Many critics’ grievance is based upon, not the uselessness of the feature (because one and all readily admit to this), but rather the futility of the match up. Such detractors complain that, despite two notorious killers filling the screen, any and all tension is innately dissipated due to the fact that both villains are invincible, thereby fashioning a Sisyphean proposition. Obviously, as the concluding chapter of both franchises attest, this isn’t exactly the case. Anyone familiar with the history of the representative films knows, Freddy’s Achilles Heel is greater in its girth than Jason’s for the former merely needs to be brought into real (verses dream) time, which consequentially makes him mortal. However, Voorhees’s fatal flaw can only be accessed via a blood relative with an enchanted dagger. Thus, entering the coliseum, we know that the question is not whether the veracity of the characters’ legacies will be honored or exploited, but how the silent Jason will plausibly entertain us when placed alongside the Groucho-esque Kruger. Yet, Yu is to be commended for, only after Jason finds himself in the dream world do we realize that the metaphysics surrounding Crystal Lake’s antagonist might be substantially different, so much so that he might well–not meet his end (for we know both characters must be present for the finale)–but indefinitely detained. We get the same thrill, only moreover considering we are cognizant of the cinematic legislation involved, when Freddy is brought back from a dream. However, the director is clever for, via lingering a bit too long or returning to a specific wound one too many times, he implies that, alas, maybe our villains might be waning or, gasp, even dying.

If there was ever an audience-specific feature crafted in modern cinema, it is Ronny Yu’s Freddy vs. Jason. The long-time-in-coming battle royale is interesting in that it biases the promised fight from the offset in order to permit a favoritism in its audience instead of merely placing the two rivals in the ring and allowing them (and their fans) to duke it out. As such, for what it is in relation to what it sets out to do, Freddy vs. Jason is a remarkable achievement for it appeases, while simultaneously entertaining, both A Nightmare on Elm Street as well as Friday the 13th audiences. After this, the only complaint to be had is the missed, albeit initially humored, finale of having Clive Barker’s lead cenobite, Pinhead, intervene during the proceedings, thereby neutralizing warring audience members while suggesting, but not promising, a bigger clash to come.
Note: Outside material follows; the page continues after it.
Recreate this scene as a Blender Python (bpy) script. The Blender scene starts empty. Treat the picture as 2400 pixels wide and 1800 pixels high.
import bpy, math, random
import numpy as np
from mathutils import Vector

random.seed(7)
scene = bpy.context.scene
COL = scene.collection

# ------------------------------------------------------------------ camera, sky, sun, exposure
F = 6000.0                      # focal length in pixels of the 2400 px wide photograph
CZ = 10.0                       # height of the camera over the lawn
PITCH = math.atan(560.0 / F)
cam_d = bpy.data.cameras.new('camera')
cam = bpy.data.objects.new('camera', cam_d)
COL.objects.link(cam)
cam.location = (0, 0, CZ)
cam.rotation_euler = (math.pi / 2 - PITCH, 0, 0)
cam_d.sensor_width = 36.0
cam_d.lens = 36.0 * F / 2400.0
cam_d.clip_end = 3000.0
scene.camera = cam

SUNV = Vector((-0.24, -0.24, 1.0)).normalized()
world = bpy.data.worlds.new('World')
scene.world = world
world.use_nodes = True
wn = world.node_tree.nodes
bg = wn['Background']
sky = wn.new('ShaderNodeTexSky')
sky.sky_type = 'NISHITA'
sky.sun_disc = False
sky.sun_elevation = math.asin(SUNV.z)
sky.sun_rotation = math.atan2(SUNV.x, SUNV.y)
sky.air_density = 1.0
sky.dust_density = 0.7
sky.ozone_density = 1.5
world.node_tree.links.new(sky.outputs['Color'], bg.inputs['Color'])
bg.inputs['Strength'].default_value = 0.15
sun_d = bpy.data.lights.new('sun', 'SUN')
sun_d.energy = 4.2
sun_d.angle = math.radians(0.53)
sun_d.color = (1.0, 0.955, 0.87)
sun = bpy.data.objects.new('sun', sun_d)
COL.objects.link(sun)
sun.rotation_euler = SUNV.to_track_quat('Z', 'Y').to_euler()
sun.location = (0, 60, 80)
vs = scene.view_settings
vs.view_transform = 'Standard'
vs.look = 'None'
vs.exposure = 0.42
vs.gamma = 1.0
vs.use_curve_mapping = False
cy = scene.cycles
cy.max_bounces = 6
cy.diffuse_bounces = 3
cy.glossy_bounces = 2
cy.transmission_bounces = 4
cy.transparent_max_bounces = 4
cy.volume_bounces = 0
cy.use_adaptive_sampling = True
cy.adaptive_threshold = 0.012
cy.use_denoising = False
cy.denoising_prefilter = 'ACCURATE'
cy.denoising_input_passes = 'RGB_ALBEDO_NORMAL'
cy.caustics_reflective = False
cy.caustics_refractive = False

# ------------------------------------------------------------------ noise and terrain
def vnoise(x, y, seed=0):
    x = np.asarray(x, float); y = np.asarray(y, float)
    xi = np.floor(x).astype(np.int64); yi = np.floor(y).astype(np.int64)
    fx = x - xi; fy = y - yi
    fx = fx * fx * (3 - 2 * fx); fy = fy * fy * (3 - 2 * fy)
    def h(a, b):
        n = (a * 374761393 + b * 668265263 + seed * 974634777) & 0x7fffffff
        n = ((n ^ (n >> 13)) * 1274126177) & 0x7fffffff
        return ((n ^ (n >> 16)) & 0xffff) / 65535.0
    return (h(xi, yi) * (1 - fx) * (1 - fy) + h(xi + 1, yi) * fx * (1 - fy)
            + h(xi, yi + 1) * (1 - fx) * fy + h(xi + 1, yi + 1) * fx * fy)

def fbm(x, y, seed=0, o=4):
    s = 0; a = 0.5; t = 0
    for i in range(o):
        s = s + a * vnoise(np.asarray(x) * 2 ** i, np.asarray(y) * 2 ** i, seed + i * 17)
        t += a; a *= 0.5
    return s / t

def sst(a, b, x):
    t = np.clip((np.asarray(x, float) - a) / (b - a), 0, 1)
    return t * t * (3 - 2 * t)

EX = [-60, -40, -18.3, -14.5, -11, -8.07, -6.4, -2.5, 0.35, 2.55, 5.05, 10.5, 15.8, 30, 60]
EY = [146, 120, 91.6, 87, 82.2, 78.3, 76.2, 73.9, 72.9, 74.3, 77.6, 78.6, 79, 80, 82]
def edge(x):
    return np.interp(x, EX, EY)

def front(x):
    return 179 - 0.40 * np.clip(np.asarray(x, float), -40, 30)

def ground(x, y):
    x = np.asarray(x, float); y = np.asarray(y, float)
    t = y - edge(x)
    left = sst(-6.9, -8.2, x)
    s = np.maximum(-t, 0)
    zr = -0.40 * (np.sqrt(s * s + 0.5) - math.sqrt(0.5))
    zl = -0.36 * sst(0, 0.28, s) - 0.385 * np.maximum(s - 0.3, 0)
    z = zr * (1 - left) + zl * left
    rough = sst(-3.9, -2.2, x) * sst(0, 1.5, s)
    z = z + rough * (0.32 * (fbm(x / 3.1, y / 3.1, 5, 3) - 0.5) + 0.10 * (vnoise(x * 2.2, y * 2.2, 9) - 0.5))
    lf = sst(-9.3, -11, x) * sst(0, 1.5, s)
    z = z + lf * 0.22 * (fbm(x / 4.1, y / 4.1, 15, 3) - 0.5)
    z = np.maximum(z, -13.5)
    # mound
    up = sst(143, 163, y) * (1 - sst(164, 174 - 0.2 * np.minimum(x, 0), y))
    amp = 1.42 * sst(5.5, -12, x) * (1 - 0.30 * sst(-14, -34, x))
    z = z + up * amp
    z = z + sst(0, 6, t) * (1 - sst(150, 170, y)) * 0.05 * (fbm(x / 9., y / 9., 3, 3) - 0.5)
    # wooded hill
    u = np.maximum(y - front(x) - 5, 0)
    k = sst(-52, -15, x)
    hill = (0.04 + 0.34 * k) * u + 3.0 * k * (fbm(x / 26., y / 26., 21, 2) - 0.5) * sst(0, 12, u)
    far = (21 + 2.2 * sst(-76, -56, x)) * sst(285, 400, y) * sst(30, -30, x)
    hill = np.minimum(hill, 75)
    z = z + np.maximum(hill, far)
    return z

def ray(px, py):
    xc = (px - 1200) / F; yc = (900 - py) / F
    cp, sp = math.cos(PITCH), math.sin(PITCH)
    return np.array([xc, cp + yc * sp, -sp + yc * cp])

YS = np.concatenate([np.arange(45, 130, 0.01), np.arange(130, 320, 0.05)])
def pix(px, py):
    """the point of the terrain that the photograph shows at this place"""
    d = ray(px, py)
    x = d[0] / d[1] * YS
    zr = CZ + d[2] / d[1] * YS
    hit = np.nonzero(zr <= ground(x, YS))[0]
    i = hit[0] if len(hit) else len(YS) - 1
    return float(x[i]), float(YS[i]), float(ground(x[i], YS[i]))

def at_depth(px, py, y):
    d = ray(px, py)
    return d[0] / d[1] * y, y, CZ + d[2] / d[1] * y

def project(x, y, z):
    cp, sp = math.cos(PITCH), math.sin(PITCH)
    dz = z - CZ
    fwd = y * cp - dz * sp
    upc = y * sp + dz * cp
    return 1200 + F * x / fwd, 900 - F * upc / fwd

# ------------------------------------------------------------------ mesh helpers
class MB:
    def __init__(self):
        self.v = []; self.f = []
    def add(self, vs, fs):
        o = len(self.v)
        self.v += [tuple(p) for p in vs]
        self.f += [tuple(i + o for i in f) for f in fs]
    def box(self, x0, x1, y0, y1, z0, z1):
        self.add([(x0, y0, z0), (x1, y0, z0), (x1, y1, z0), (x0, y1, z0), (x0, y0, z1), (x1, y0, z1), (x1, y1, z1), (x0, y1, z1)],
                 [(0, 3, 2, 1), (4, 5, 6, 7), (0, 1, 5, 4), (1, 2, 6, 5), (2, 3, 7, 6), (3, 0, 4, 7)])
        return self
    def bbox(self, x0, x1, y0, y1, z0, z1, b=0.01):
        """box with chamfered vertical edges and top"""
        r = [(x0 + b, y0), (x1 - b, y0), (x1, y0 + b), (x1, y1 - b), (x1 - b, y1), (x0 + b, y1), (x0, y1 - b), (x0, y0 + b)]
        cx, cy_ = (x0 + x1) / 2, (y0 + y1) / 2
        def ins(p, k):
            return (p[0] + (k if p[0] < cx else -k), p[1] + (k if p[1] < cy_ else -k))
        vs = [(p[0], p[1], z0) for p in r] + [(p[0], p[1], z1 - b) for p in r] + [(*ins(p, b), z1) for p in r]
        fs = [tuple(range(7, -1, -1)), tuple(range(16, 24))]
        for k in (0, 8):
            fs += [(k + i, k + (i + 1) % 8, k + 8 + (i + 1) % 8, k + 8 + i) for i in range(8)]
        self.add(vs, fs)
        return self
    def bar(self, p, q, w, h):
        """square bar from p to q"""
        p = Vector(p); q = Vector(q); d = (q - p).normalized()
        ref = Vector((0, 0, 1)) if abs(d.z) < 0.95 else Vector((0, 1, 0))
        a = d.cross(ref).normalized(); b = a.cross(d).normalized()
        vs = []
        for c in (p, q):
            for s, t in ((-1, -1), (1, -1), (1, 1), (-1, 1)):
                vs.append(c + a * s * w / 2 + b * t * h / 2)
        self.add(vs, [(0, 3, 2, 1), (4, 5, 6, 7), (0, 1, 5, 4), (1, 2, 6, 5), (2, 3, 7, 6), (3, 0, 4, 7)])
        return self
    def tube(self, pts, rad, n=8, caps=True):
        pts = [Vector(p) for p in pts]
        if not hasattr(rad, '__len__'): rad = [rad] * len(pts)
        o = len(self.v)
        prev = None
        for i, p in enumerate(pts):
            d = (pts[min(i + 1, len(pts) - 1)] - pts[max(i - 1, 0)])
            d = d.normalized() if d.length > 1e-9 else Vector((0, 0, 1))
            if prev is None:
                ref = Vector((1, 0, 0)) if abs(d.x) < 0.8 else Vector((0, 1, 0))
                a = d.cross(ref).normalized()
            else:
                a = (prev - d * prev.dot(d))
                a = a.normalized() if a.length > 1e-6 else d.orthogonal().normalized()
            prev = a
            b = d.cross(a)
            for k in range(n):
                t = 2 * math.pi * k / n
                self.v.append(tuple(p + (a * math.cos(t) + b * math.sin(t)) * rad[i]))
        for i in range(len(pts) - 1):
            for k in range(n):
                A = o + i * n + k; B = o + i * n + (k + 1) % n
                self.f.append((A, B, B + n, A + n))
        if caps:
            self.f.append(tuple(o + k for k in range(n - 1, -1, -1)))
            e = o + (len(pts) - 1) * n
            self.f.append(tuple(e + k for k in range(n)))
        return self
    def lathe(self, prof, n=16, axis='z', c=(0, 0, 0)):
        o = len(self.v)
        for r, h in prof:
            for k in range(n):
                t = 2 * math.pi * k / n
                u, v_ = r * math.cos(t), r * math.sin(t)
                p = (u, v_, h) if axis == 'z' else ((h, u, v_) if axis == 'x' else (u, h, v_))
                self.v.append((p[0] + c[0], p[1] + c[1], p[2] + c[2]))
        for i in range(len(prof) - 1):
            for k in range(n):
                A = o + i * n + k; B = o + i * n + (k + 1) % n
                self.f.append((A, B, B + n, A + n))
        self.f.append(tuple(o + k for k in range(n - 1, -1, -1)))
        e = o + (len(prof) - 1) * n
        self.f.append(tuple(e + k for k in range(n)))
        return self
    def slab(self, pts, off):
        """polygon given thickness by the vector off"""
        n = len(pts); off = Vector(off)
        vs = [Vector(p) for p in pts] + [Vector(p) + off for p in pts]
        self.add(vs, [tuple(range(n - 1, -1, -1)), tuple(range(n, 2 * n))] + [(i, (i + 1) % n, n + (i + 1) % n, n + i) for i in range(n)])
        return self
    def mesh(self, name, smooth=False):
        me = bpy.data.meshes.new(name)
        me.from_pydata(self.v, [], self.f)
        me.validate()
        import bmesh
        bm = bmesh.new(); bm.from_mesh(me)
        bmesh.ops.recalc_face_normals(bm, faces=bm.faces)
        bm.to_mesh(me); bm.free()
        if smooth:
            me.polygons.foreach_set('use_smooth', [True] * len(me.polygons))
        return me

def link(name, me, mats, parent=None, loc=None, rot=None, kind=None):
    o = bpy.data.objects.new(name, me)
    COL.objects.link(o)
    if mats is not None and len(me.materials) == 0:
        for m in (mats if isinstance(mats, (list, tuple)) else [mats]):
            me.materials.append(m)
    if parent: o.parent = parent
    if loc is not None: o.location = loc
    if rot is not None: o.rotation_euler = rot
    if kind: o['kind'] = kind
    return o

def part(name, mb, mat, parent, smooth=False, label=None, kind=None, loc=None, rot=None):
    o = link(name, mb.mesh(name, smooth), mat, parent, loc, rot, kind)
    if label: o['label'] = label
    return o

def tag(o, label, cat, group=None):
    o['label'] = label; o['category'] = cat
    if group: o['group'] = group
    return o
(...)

Trivia tidbit: Some Friday the 13th fans were disappointed in Ken Kirzinger being cast as Jason instead of Kane Hodder (who had given the character his trademark bulk and mannerisms since Friday the 13th Part VII: The New Blood). However, this was not the first occasion in which Kirzinger appeared in a Friday feature. The actor was a now-ironic Jason casualty in Friday the 13th Part VIII: Jason Takes Manhattan. Also, in an homage to online scholarship, the character of Blake Washer, played by David Kopp, is named for the webmaster of the exactingly, excruciatingly researched database, Fridaythe13thfilms.com.